We had the opportunity to sit down with Kemp O'Neill, a victim of a recent snowmobile accident.

He tells KULR 8 chief photographer Levi Adams his story and how a carbon fiber helmet saved his life.

"My Dad brought the first snowmobile home in '67 and I was seven years old. We've had snowmobiles ever since. I got a few miles under my belt. My passion for life is snowmobiling. I was coming up on a corner and missed the corner and went off the... I actually thought I was going off into a ditch and there was no ditch. There was a cliff on the other side. Nothing but a boulder patch all the way down," said O'Neill.

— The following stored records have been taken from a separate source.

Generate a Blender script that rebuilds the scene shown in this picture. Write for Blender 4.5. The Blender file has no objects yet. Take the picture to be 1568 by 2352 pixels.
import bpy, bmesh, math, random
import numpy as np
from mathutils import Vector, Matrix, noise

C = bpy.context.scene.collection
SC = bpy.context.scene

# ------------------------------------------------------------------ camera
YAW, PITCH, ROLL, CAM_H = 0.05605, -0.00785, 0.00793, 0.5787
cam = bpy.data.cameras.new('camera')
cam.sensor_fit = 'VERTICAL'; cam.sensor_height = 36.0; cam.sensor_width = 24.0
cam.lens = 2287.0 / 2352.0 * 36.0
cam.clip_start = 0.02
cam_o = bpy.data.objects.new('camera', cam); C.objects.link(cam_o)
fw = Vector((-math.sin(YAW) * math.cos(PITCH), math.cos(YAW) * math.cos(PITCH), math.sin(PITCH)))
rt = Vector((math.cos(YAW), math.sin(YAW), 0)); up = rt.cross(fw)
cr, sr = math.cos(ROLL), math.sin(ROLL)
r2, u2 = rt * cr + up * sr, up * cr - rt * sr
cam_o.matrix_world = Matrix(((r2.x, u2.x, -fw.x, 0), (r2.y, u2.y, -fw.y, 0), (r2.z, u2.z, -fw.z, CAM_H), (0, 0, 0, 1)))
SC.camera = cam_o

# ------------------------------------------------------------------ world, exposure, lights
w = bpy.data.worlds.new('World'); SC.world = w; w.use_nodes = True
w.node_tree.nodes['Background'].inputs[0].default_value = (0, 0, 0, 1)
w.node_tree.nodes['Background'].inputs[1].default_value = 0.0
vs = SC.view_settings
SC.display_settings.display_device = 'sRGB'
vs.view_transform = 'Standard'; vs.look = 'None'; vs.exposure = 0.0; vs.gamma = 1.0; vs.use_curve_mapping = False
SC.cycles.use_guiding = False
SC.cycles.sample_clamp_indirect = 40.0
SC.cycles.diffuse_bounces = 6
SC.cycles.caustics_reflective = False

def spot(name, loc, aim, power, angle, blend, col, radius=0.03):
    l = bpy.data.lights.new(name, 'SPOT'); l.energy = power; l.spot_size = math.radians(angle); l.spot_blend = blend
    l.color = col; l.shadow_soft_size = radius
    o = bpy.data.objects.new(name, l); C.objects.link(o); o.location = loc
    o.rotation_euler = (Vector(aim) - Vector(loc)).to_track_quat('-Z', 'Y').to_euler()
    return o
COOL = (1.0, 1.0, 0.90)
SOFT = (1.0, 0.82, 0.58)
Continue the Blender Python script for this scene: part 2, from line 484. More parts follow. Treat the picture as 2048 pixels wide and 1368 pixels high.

"His helmet was cracked in three different places and in three different pieces. That could have very well been, without the helmet, he wouldn't have probably survived that accident. That would have been his head and his skull in three different places," said Heathr English.

"It took me quite a while for me to remember how everything went down. I guess I tried to make sense out of the wreck," said O'Neill.

"We've had several head injuries that are missing half of their skulls because they didn't have their helmet on and will not function or have their quality of life back like Kemp likely will," said English.

"Safety's one of my big deals and I wear the best helmets you can find, and I broke a carbon fiber helmet. I have not seen it, but it's in three pieces, I understand," said O'Neill.

"Helmet safety is, by far, the number one safety, for motorcycles, ATV's, your snowmobiles, bicycles; if you don't have your helmet on, all bets are off," said English.

"I know, the first time somebody got me up and walking, I mean, three of four steps was amazing and yesterday, we walked the length of that hall, 400 feet twice without a walker and it was pretty cool," said O'Neill.

"In comparison with our other TBI's (Traumatic Brain Injury) that have not worn their helmets, Kemp did have his on and is lucky to be alive and the difference is, between him wearing his helmet as opposed to our other Traumatic Brain Injury's that hadn't, is he's able to walk out of here, on his own two feet, with his wits about him," said English.

Along with a traumatic brain injury, O'Neill suffered several broken ribs, a fractured vertebra in his neck, and multiple internal injuries.

He is living proof that helmets do save lives.